TO CHARLES SHARPE, ESQ. ,
OF HODDAM.
[The family of Hoddam is of old standing in Nithsdale. It has mingled
blood with some of the noblest Scottish names; nor is it unknown
either in history or literature--the fierce knight of Closeburn, who
in the scuffle between Bruce and Comyne drew his sword and made
"sicker," and my friend Charles Kirkpatrick Sharpe, are not the least
distinguished of its members. ]
[1790. ]
It is true, Sir, you are a gentleman of rank and fortune, and I am a
poor devil: you are a feather in the cap of society, and I am a very
hobnail in its shoes; yet I have the honour to belong to the same
family with you, and on that score I now address you. You will perhaps
suspect that I am going to claim affinity with the ancient and
honourable house of Kirkpatrick. No, no, Sir: I cannot indeed be
properly said to belong to any house, or even any province or kingdom;
as my mother, who, for many years was spouse to a marching regiment,
gave me into this bad world, aboard the packet-boat, somewhere between
Donaghadee and Portpatrick. By our common family, I mean, Sir, the
family of the muses. I am a fiddler and a poet; and you, I am told,
play an exquisite violin, and have a standard taste in the Belles
Lettres.
The other day, a brother catgut gave me a charming Scots air
of your composition.
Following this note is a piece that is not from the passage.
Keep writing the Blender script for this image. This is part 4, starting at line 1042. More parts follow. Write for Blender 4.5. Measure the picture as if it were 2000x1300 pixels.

If I was pleased with the tune, I was in raptures
with the title you have given it; and taking up the idea I have spun
it into the three stanzas enclosed. Will you allow me, Sir, to present
you them, as the dearest offering that a misbegotten son of poverty
and rhyme has to give? I have a longing to take you by the hand and
unburthen my heart by saying, "Sir, I honour you as a man who supports
the dignity of human nature, amid an age when frivolity and avarice
have, between them, debased us below the brutes that perish! " But,
alas, Sir! to me you are unapproachable. It is true, the muses
baptized me in Castalian streams, but the thoughtless gipsies forgot
to give me a name. As the sex have served many a good fellow, the Nine
have given me a great deal of pleasure, but, bewitching jades! they
have beggared me. Would they but spare me a little of their
cast-linen! Were it only in my power to say that I have a shirt on my
back! but the idle wenches, like Solomon's lilies, "they toil not,
neither do they spin;" so I must e'en continue to tie my remnant of a
cravat, like the hangman's rope, round my naked throat, and coax my
galligaskins to keep together their many-coloured fragments. As to the
affair of shoes, I have given that up. My pilgrimages in my
ballad-trade, from town to town, and on your stony-hearted turnpikes
too, are what not even the hide of Job's Behemoth could bear. The coat
on my back is no more: I shall not speak evil of the dead. It would be
equally unhandsome and ungrateful to find fault with my old surtout,
which so kindly supplies and conceals the want of that coat.